** BEGIN **
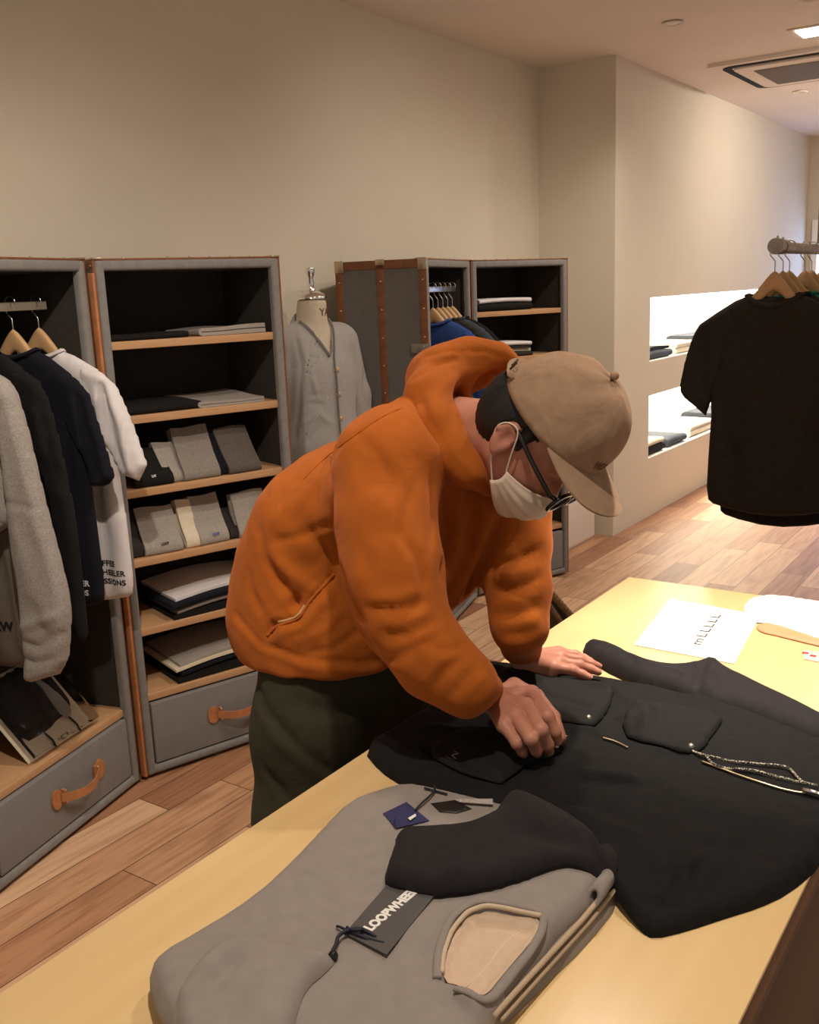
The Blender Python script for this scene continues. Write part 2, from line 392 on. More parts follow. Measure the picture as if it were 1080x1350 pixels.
# ------------------------------------------------------------ wardrobe trunks
W_T, D_T, H_T = 0.62, 0.40, 1.64
def rivets(mb, pts, r=.0045, nrm=(0, -1, 0)):
    for p in pts: mb.ball(p, r, 5)
def stud(o, mb):
    """brass studs set into the leather: same mesh, second material"""
    me = o.data; V = [v.co[:] for v in me.vertices]; F = [tuple(p.vertices) for p in me.polygons]; n = len(V); k = len(F)
    me.clear_geometry(); me.from_pydata(V+mb.V, [], F+[tuple(i+n for i in f) for f in mb.F]); me.materials.append(M['brass'])
    for i, p in enumerate(me.polygons): p.material_index = 1 if i >= k else 0
    me.update(); me.shade_smooth(); me.set_sharp_from_angle(angle=.7)
def drawer(t, w, z0, z1, hx, y=-.001):
    d = MB().box(.04, .004, z0, w-.04, .03, z1, .004).build('drawer', M['drawer'], t)
    # leather pull: strap bowed outward between two round riveted ends
    cz = (z0+z1)/2+.005; L = .17; pts = []; mb = MB(); s = .013
    for k in range(15):
        q = k/14; pts.append((hx-L/2+L*q, -.004-.03*math.sin(math.pi*q)**.8, cz-.010*math.sin(math.pi*q)))
    V = []; F = []
    for p in pts:
        for dy, dz in ((0, s), (-.004, s), (-.004, -s), (0, -s)): V.append((p[0], p[1]+dy, p[2]+dz))
    for i in range(14):
        for k in range(4): F.append((i*4+k, i*4+(k+1) % 4, (i+1)*4+(k+1) % 4, (i+1)*4+k))
    F += [(0, 1, 2, 3), (59, 58, 57, 56)]; mb.add(V, F)
    for sx in (-1, 1):
        cx = hx+sx*(L/2+.012); poly = [(cx+.026*math.cos(a)*(.8), cz+.030*math.sin(a)) for a in np.linspace(0, 2*math.pi, 20)[:-1]]
        mb.prism(poly, .0, .006, lambda v: (v[0], .003-v[2], v[1]))
        mb.box(hx+sx*(L/2-.012)-.004, -.012, cz-.022, hx+sx*(L/2-.012)+.004, .003, cz+.022, .002)
    h = mb.build('handle', M['leather'], d, label='tan leather strap handle')
    rv = MB(); rivets(rv, [(hx+sx*(L/2-.012), -.013, cz+dz) for sx in (-1, 1) for dz in (-.018, .018)], .004)
    stud(h, rv)
    return d
def trunk(name, label, o, ux, w, shelves=(), kind='shelf', drawer_z=(.045, .245), left_side=False, depth=D_T):
    """local x = width along the front, y = into the trunk, z up"""
    rz = math.atan2(ux[1], ux[0]); t = thing(name, label, 'wardrobe trunk', (o[0], o[1], 0), rz)
    H = H_T; th = .014
    sh = MB().box(0, .03, .012, th, depth, H-.012).box(w-th, .03, .012, w, depth, H-.012).box(th, .03, H-.012-th, w-th, depth, H-.012).box(th, .03, .012, w-th, depth, .026).box(th, depth-.012, .026, w-th, depth, H-.026)
    sh.build('shell', M['board'], t, auto=30)
    li = MB().box(th, .04, .03, th+.004, depth-.013, H-.03).box(w-th-.004, .04, .03, w-th, depth-.013, H-.03).box(th, .04, H-.034, w-th, depth-.013, H-.028).box(th+.004, depth-.017, .03, w-th-.004, depth-.0125, H-.034)
    li.build('lining', M['liner'], t, auto=30)
    f = .034
    fr = MB().box(.006, 0, .012, f, .030, H-.004, .009).box(w-f, 0, .012, w-.006, .030, H-.004, .009).box(f-.012, 0, H-f, w-f+.012, .030, H-.004, .009).box(f-.012, 0, .012, w-f+.012, .034, .042, .011)
    fr.build('front_frame', M['felt'], t, auto=50)
    ed = MB()
    for x0, x1 in ((0, .008), (w-.008, w)): ed.box(x0, .004, .01, x1, .034, H, .002)
    ed.box(0, .004, H-.006, w, .034, H+.001, .002)
    for x in (-.001, w-.001): ed.box(x, .03, H-.03, x+.002, depth, H, .0005).box(x, depth-.03, .01, x+.002, depth, H, .0005)
    ed.box(0, .03, H-.0125, w, .06, H-.0105)
    edo = ed.build('leather_edging', M['strap'], t)
    rv = MB(); pts = [(x, .018, H+.001) for x in np.arange(.03, w, .07)]+[(s, .018, z) for s in (0, w) for z in np.arange(.06, H, .12)]
    rivets(rv, pts, .0042)
    for x in (.0, w-.03): rv.box(x, .0, H-.002, x+.03, .05, H+.004, .002)
    stud(edo, rv)
    for z in shelves:
        MB().box(.02, .018, z-.024, w-.02, depth-.02, z, .002).build('shelf', M['shelfwood'], t)
    drawer(t, w, drawer_z[0], drawer_z[1], w*.56)
    if left_side:
        stp = MB()
        for y0 in (.0, depth/2-.015, depth-.03): stp.box(-.004, y0, .012, .0, y0+.032, H-.002, .001)
        stp.box(-.004, 0, H-.035, 0, depth, H, .001).box(-.004, 0, .012, 0, depth, .045, .001)
        so = stp.build('side_strap', M['strap'], t)
        rv = MB(); rivets(rv, [(-.005, y, z) for y in (.016, depth/2, depth-.015) for z in np.arange(.06, H, .115)], .0048)
        for y0 in (-.004, depth/2-.02, depth-.036): rv.box(-.007, y0, H-.045 if y0 != depth/2-.02 else H-.02, .0, y0+.04, H+.004, .002)
        stud(so, rv)
        ck = MB().box(-.016, -.004, 1.26, -.003, .075, 1.30, .004).box(-.022, .01, 1.268, -.014, .05, 1.292, .003).tube([(-.012, -.006, 1.255), (-.02, -.012, 1.28), (-.012, -.006, 1.305)], .004, 8)
        ck.build('clasp', M['galv'], t)
    return t
OA = np.array([-2.404, 1.903]); UA = np.array([.312, .950]); UA = UA/np.linalg.norm(UA)
UL = np.array([-.255, .967]); UL = UL/np.linalg.norm(UL); WL = .66
OL = np.array([-2.409, 1.885])-UL*WL
SH_Z = (1.400, 1.175, .948, .727, .502, .282)
trA = trunk('wardrobe_trunk', 'open grey trunk with six oak shelves of folded clothes, nearest shelf trunk', OA, UA, W_T, SH_Z, drawer_z=(.046, .252))
trL = trunk('wardrobe_trunk', 'open grey trunk with hanging shirts at the left edge', OL, UL, WL, (.266,), 'hang', drawer_z=(.046, .238))
KL = np.array([-UL[1], UL[0]]); KL = KL if KL[0] < 0 else -KL     # into the trunk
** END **
Using the material above, return every line exactly as it appears, minus the pictures.

The Blender Python script for this scene continues. Write part 2, from line 392 on. More parts follow. Measure the picture as if it were 1080x1350 pixels.
# ------------------------------------------------------------ wardrobe trunks
W_T, D_T, H_T = 0.62, 0.40, 1.64
def rivets(mb, pts, r=.0045, nrm=(0, -1, 0)):
    for p in pts: mb.ball(p, r, 5)
def stud(o, mb):
    """brass studs set into the leather: same mesh, second material"""
    me = o.data; V = [v.co[:] for v in me.vertices]; F = [tuple(p.vertices) for p in me.polygons]; n = len(V); k = len(F)
    me.clear_geometry(); me.from_pydata(V+mb.V, [], F+[tuple(i+n for i in f) for f in mb.F]); me.materials.append(M['brass'])
    for i, p in enumerate(me.polygons): p.material_index = 1 if i >= k else 0
    me.update(); me.shade_smooth(); me.set_sharp_from_angle(angle=.7)
def drawer(t, w, z0, z1, hx, y=-.001):
    d = MB().box(.04, .004, z0, w-.04, .03, z1, .004).build('drawer', M['drawer'], t)
    # leather pull: strap bowed outward between two round riveted ends
    cz = (z0+z1)/2+.005; L = .17; pts = []; mb = MB(); s = .013
    for k in range(15):
        q = k/14; pts.append((hx-L/2+L*q, -.004-.03*math.sin(math.pi*q)**.8, cz-.010*math.sin(math.pi*q)))
    V = []; F = []
    for p in pts:
        for dy, dz in ((0, s), (-.004, s), (-.004, -s), (0, -s)): V.append((p[0], p[1]+dy, p[2]+dz))
    for i in range(14):
        for k in range(4): F.append((i*4+k, i*4+(k+1) % 4, (i+1)*4+(k+1) % 4, (i+1)*4+k))
    F += [(0, 1, 2, 3), (59, 58, 57, 56)]; mb.add(V, F)
    for sx in (-1, 1):
        cx = hx+sx*(L/2+.012); poly = [(cx+.026*math.cos(a)*(.8), cz+.030*math.sin(a)) for a in np.linspace(0, 2*math.pi, 20)[:-1]]
        mb.prism(poly, .0, .006, lambda v: (v[0], .003-v[2], v[1]))
        mb.box(hx+sx*(L/2-.012)-.004, -.012, cz-.022, hx+sx*(L/2-.012)+.004, .003, cz+.022, .002)
    h = mb.build('handle', M['leather'], d, label='tan leather strap handle')
    rv = MB(); rivets(rv, [(hx+sx*(L/2-.012), -.013, cz+dz) for sx in (-1, 1) for dz in (-.018, .018)], .004)
    stud(h, rv)
    return d
def trunk(name, label, o, ux, w, shelves=(), kind='shelf', drawer_z=(.045, .245), left_side=False, depth=D_T):
    """local x = width along the front, y = into the trunk, z up"""
    rz = math.atan2(ux[1], ux[0]); t = thing(name, label, 'wardrobe trunk', (o[0], o[1], 0), rz)
    H = H_T; th = .014
    sh = MB().box(0, .03, .012, th, depth, H-.012).box(w-th, .03, .012, w, depth, H-.012).box(th, .03, H-.012-th, w-th, depth, H-.012).box(th, .03, .012, w-th, depth, .026).box(th, depth-.012, .026, w-th, depth, H-.026)
    sh.build('shell', M['board'], t, auto=30)
    li = MB().box(th, .04, .03, th+.004, depth-.013, H-.03).box(w-th-.004, .04, .03, w-th, depth-.013, H-.03).box(th, .04, H-.034, w-th, depth-.013, H-.028).box(th+.004, depth-.017, .03, w-th-.004, depth-.0125, H-.034)
    li.build('lining', M['liner'], t, auto=30)
    f = .034
    fr = MB().box(.006, 0, .012, f, .030, H-.004, .009).box(w-f, 0, .012, w-.006, .030, H-.004, .009).box(f-.012, 0, H-f, w-f+.012, .030, H-.004, .009).box(f-.012, 0, .012, w-f+.012, .034, .042, .011)
    fr.build('front_frame', M['felt'], t, auto=50)
    ed = MB()
    for x0, x1 in ((0, .008), (w-.008, w)): ed.box(x0, .004, .01, x1, .034, H, .002)
    ed.box(0, .004, H-.006, w, .034, H+.001, .002)
    for x in (-.001, w-.001): ed.box(x, .03, H-.03, x+.002, depth, H, .0005).box(x, depth-.03, .01, x+.002, depth, H, .0005)
    ed.box(0, .03, H-.0125, w, .06, H-.0105)
    edo = ed.build('leather_edging', M['strap'], t)
    rv = MB(); pts = [(x, .018, H+.001) for x in np.arange(.03, w, .07)]+[(s, .018, z) for s in (0, w) for z in np.arange(.06, H, .12)]
    rivets(rv, pts, .0042)
    for x in (.0, w-.03): rv.box(x, .0, H-.002, x+.03, .05, H+.004, .002)
    stud(edo, rv)
    for z in shelves:
        MB().box(.02, .018, z-.024, w-.02, depth-.02, z, .002).build('shelf', M['shelfwood'], t)
    drawer(t, w, drawer_z[0], drawer_z[1], w*.56)
    if left_side:
        stp = MB()
        for y0 in (.0, depth/2-.015, depth-.03): stp.box(-.004, y0, .012, .0, y0+.032, H-.002, .001)
        stp.box(-.004, 0, H-.035, 0, depth, H, .001).box(-.004, 0, .012, 0, depth, .045, .001)
        so = stp.build('side_strap', M['strap'], t)
        rv = MB(); rivets(rv, [(-.005, y, z) for y in (.016, depth/2, depth-.015) for z in np.arange(.06, H, .115)], .0048)
        for y0 in (-.004, depth/2-.02, depth-.036): rv.box(-.007, y0, H-.045 if y0 != depth/2-.02 else H-.02, .0, y0+.04, H+.004, .002)
        stud(so, rv)
        ck = MB().box(-.016, -.004, 1.26, -.003, .075, 1.30, .004).box(-.022, .01, 1.268, -.014, .05, 1.292, .003).tube([(-.012, -.006, 1.255), (-.02, -.012, 1.28), (-.012, -.006, 1.305)], .004, 8)
        ck.build('clasp', M['galv'], t)
    return t
OA = np.array([-2.404, 1.903]); UA = np.array([.312, .950]); UA = UA/np.linalg.norm(UA)
UL = np.array([-.255, .967]); UL = UL/np.linalg.norm(UL); WL = .66
OL = np.array([-2.409, 1.885])-UL*WL
SH_Z = (1.400, 1.175, .948, .727, .502, .282)
trA = trunk('wardrobe_trunk', 'open grey trunk with six oak shelves of folded clothes, nearest shelf trunk', OA, UA, W_T, SH_Z, drawer_z=(.046, .252))
trL = trunk('wardrobe_trunk', 'open grey trunk with hanging shirts at the left edge', OL, UL, WL, (.266,), 'hang', drawer_z=(.046, .238))
KL = np.array([-UL[1], UL[0]]); KL = KL if KL[0] < 0 else -KL     # into the trunk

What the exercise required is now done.